Skills training to strengthen police performance
Police in India are commonly perceived to be unfair, corrupt, and inefficient. Research by J-PAL affiliates Abhijit Banerjee (MIT), Raghabendra Chattopadhyay (Indian Institute of Management), Esther Duflo (MIT), and Daniel Keniston (Yale University) has shown that training in soft skills such as communication, stress management, and leadership can facilitate community interaction and improve public perceptions of police performance. Following the evaluation, elements of the training were scaled up across the police force in Rajasthan and incorporated into police training curricula across India.
The Problem
In India, both police morale and public perceptions of police performance are low.
Professional policing can promote the rule of law, support economic growth, and improve the lives of people living in low-income communities by deterring local crime. However, in India, the police are often perceived as corrupt, ineffective, and brutal, which may stem from a number of systemic, organizational, and behavioral challenges. In Rajasthan, citizen surveys revealed that the public viewed the police as corrupt, lazy, and unfair. Officers themselves reported feeling unsatisfied, overworked, and neglected by the system. They often lack the adequate resources, skills, and aptitude necessary to effectively perform their duties, yet police reform is rarely prioritized.
The Research
Soft skills training for police can markedly improve public satisfaction.
The Rajasthan police, in collaboration with J-PAL researchers, tested the effects of improved police training on measures of police efficiency and local perceptions of officer performance.

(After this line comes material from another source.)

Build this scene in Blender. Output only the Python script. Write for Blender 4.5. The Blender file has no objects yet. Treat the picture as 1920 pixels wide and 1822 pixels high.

In response to baseline survey data that measured public perceptions of crime and police performance, two training modules were evaluated.
First, investigating officers received a week-long training session on scientific techniques of investigation at the Rajasthan Police Academy in Jaipur. Second, police personnel of all ranks in police stations received training on “soft skills” such as communication, mediation, leadership, stress management, attitude change, and other personality development skills that facilitated community interaction. To observe whether it was necessary to train all police station staff, or if a few change agents could lead to the desired impact, researchers randomly assigned the proportion of officers in a police station who received training.
Both types of training—investigation and soft skills—led to improvements in the quality of police work and public satisfaction. In police stations where all staff were trained, victim satisfaction increased by 30 percent, while fear of the police decreased by 17 percent. Investigation quality of trained police officers also improved. However, no trickle-down effects were observed: the increase in satisfaction was proportional to the number of trainees within a police station.
For more about this project, see the evaluation summary.
From Research to Action
Based on evaluation findings, elements of the training program were incorporated into police training curricula across India.
Following the evaluated pilot program, reforms were introduced in Rajasthan to provide training in soft skills—communication, team management, leadership, and other personality development skills—to nearly the entire police force, which numbered some 100,000 officials in 2016. Similarly, trainings in scientific investigative methods were incorporated in the syllabi for all inspectors, sub-inspectors, and assistant sub-inspectors.
Documenting the impact of this training in Rajasthan has led to increased recognition at the national level of the importance of providing police with soft skills training. The 13th Finance Commission—a constitutional body that allocates central government finances to state governments—provided a US$19 million grant towards scaling up the soft skills training in Rajasthan.
In 2013, the 32nd National Symposium of Heads of Police Training Institutions listed soft skills training as a priority for all policemen across ranks. Furthermore, the Bureau of Police Research and Development (BPRD)—a government body under the of Ministry of Home Affairs in India, the apex body for policy formulation of the Indian Police—has introduced a model training syllabus for constables and sub-inspectors, which includes components from the training evaluated in Rajasthan. Since then, several states have incorporated some version of these components in their own training syllabi.
The evaluation has also contributed to a change in how state governments measure crime rates. Previously, states often relied solely on reporting of crime at police stations. This measure has a serious drawback—since an officer’s performance is evaluated by the registration of crime in his or her police station, there is a natural tendency to either hide crime or not register cases in order to reduce the appearance of crime rates.
Systematic victim studies, though expensive and difficult to implement, yield more realistic data on crime levels than official police statistics because these include incidents that have never been reported to or recorded by the police. The household crime survey conducted by J-PAL affiliates for the Rajasthan police revealed that only 29 percent of crimes are ever reported. In light of the serious underreporting of crime indicated by the household crime survey in Rajasthan, the first of its kind in India, the BPRD is now considering adopting crime surveys as a formal method to measure crime.
References
Banerjee, Abhijit, Raghabendra Chattopadhyay, Esther Duflo, Daniel Keniston, and Nina Singh. "Improving Police Performance in Rajasthan, India: Experimental Evidence on Incentives, Managerial Autonomy and Training." NBER Working Paper No. 17912, October 2014. https://www.nber.org/papers/w17912.
Abdul Latif Jameel Poverty Action Lab (J-PAL). 2018. "Skills training to strengthen police performance." J-PAL Evidence to Policy Case Study. Last modified October 2018.